02 DE JULHO DE 2019
CARPINEJAR
Reencontro da turma
Eu temo turmas de escola que procuram se reunir décadas depois. Sempre imprevisíveis o conteúdo das reminiscências e o nível das indiscrições.
A comparação de quem era com quem desejava ser com quem se tornou será inevitável. Nem todos tiveram sucesso ou alcançaram reconhecimento. Haverá tipos desajustados, mal-amados, ranzinzas, ingratos, adoecidos, solitários. Os que não se casaram poderão se sentir encalhados. Os que abdicaram de filhos poderão se enxergar diminuídos na régua da prosperidade. Os que estão sem emprego poderão se esconder, desprovidos de assunto.
Dói só de virar o ano do calendário, nem dá para pensar em realizar a retrospectiva da adolescência.
Até que o passado bateu em minha porta. Ou, melhor, tocou no meu telefone.
Meus colegas de Ensino Médio do Colégio Aplicação decidiram comemorar os trinta anos de nossa formatura. Criou-se um grupo no WhatsApp. A princípio, tentei ser carinhoso e participar da primeira rodada de conversa. Mas foram cento e vinte mensagens em poucos minutos que precisaria tirar o dia para ler e entender o encadeamento dos diálogos.
Inventei de atalhar o material e espiar as fotografias que o povo alucinado mandava de nosso tempo.
Eu guardava a impressão de que tinha sido amado, idolatrado, querido. De que tinha sido um jovem enturmado, atuante, influente e com respeito geral. Devo ter contado essa versão otimista aos filhos.

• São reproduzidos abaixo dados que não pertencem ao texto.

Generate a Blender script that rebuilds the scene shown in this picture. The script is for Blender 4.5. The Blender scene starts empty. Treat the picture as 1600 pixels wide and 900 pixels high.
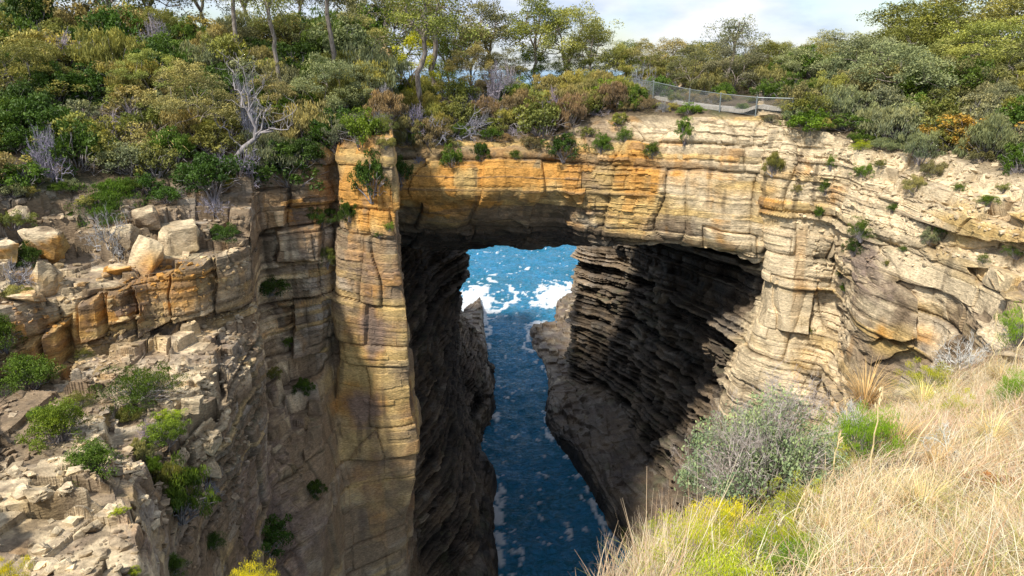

Por pura curiosidade, fui me pesquisar nas dezenas de imagens. Queria conferir como realmente me vestia e agia, reconstituir a minha aparência tão diferente de como me encontro atualmente (usava cabelos compridos, por exemplo). Talvez salvar alguma cara e boca, para postar nas redes sociais.
Rolei o dedo, exaustivamente, e localizei apenas uma fotografia. Umazinha. Uma aparição quase relíquia.
De protagonista da memória virei coadjuvante em algumas horas e acordei de manhãzinha fazendo figuração.
Percebi que não era convidado para coisa nenhuma. Sofri um bullying retroativo. Um bullying atrasado trinta anos.
Havia viagens para o Rio de Janeiro, excursões por Santa Catarina, passeios pela serra gaúcha.
Nada de me localizar em qualquer uma das cenas antológicas partilhadas. Não estava ali rindo, cantando, gritando, pulando. Como se fosse de uma sala de aula diferente da deles.
Nem sabia que transcorria uma convivência paralela. Jurava que me chamavam para tudo. Os integrantes comentavam festas e bebedeiras incríveis, façanhas e romances loucos de que jamais obtive conhecimento. Não havia o que opinar. Eu me testemunhei penetra daquela correnteza de emoções nostálgicas. Um nerd deslocado e riscado da panelinha.
Num período em que não existia internet, ficava mais fácil guardar segredo. Bastava mudar de conversa no recreio quando eu me aproximava. Pena mesmo que aceitei entrar no grupo e me despedi da veterana ilusão.